The film follows Dickens’ story fairly faithfully, with Gonzo playing Charles Dickens as the narrator, accompanied by Rizzo the Rat who is experiencing the story for the first time. They provide some comic relief, but also pull back to give gravitas where it is needed. They frame the story and bridge the fourth wall between the audience and the film, helping to make it accessible to children but also giving some amusing nods to a cognizant adult viewer.

There are the usual funny bits, with Statler and Waldorf appearing as the brothers Marley (why have one Marley when you can heckle better with two?), Miss Piggy is very restrained as Mrs Cratchit, Animal shows some restraint at the Fozziwig Christmas party (but lets go at least once in typical Animal fashion), and the ghosts of Christmas past, present, and future are performed by specially created Muppet characters that act well their parts.

For a fun but respectful take on a well-loved story, and/or as a way of introducing this classic work to children (or adults!), this is warmly recommended.

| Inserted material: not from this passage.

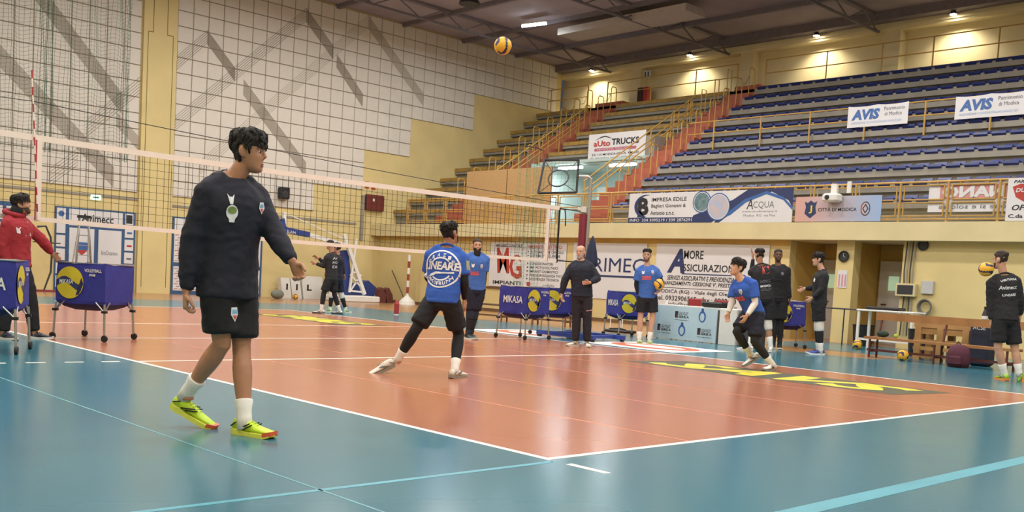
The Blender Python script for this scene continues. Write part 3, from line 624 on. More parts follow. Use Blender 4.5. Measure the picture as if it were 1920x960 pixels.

Four stars.

1 comment to The Muppet Christmas Carol

  • Linda

    My book group has just done ‘A Christmas Carol’ and we enjoyed it immensely.Like most of the others, I’d never actually read it, only seen interpretations in things like the Muppets or skits. I was surprised by how moving Dickens’ story was and how it avoided the sticky Victorian sentimentality I’d expected. Not sure I’m up for the Muppet version yet, but I’ll get there eventually.
    PS Saw Beth singing in ‘Messiah’ at the Cathedral on Saturday – just beautiful. Thought of you every time the mezzo stood up. I feel properly Christmassy now!